Hexagram 58: The Joyous

Dui ·

Upper: Lake
Lower: Lake

The Judgment

Success. Persistence is favorable. True joy rests on firmness and strength within, manifesting outwardly as yielding and gentle. Joy must be based on steadfastness if it is not to degenerate into uncontrolled mirth. Truth and strength must dwell in the heart, while gentleness reveals itself in social intercourse. Intimidation without gentleness may achieve something momentarily, but not for all time. When hearts are won by friendliness, people willingly take all hardships upon themselves.

The Image

Lakes resting one on the other. Join with friends for discussion and practice. A lake evaporates upward and gradually dries up; but when two lakes are joined they do not dry up so readily, for one replenishes the other. In the field of knowledge, it becomes a refreshing and vitalizing force only through stimulating intercourse with congenial friends. In this way learning becomes many-sided and takes on cheerful lightness, whereas there is always something ponderous and one-sided about the learning of the self-taught.

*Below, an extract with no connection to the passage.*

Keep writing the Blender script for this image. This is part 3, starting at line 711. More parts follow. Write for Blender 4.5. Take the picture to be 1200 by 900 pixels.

「麗澤,兌。」兩個湖泊相連,彼此補充,不容易乾涸。君子用這個道理來與朋友討論學習。獨學而無友,則孤陋而寡聞——這話說得對。知識需要交流才會活起來。一個人悶著頭學,往往只學到一半。

The Six Lines

Initial Line

Contented joyousness. Good fortune. A quiet, wordless, self-contained joy, desiring nothing from without and resting content with everything, remains free of all egotistic likes and dislikes. In this freedom lies good fortune—the quiet security of a heart fortified within itself.

Second Line

Sincere joyousness. Good fortune. Remorse disappears. We often find ourselves associating with inferior people in whose company we are tempted by inappropriate pleasures. But if you do not permit your will to swerve, not even dubious companions will venture to proffer base pleasures. Thus every cause for regret is removed.

Third Line

Coming joyousness. Misfortune. True joy must spring from within. But if one is empty within and wholly given over to the world, idle pleasures stream in from without. Those who lack inner stability and therefore need amusement will always find opportunity for indulgence. They attract external pleasures by the emptiness of their natures. Thus they lose themselves more and more.

Fourth Line

Joyousness that is weighed is not at peace. After ridding himself of mistakes, a person has joy. Often one weighs the choice between higher and lower pleasures. As long as the decision is not made, there is no inner peace. Only when you clearly recognize that passion brings suffering can you turn away from lower pleasures and strive for higher. Once this decision is sealed, you find true joy and peace.

Fifth Line

Sincerity toward disintegrating influences is dangerous. Dangerous elements approach even the best of people. If you permit yourself to have anything to do with them, their disintegrating influence acts slowly but surely, bringing inevitable dangers. But if you recognize the situation and comprehend the danger, you know how to protect yourself and remain unharmed.

Top Line

Seductive joyousness. A vain nature invites diverting pleasures. If unstable within, the pleasures of the world have so powerful an influence that you are swept along by them. Here it is no longer a question of good fortune or misfortune. You have given up direction of your own life, and what becomes of you depends upon chance and external influences.

Artwork & Treatise

The Lacemaker by Johannes Vermeer — Hexagram 58

The Lacemaker

Johannes Vermeer, c. 1669-1670

A young woman bends over bobbins and thread, her universe contracting to the work beneath her fingers. Johannes Vermeer painted this scene around 1669, his smallest canvas—nine inches tall. The lacemaker's focus remains absolute, her hands frozen mid-gesture as colored threads blur into abstract dabs of paint. Light falls from the left, illuminating delicate labor that transforms thread into pattern through meticulous repetition.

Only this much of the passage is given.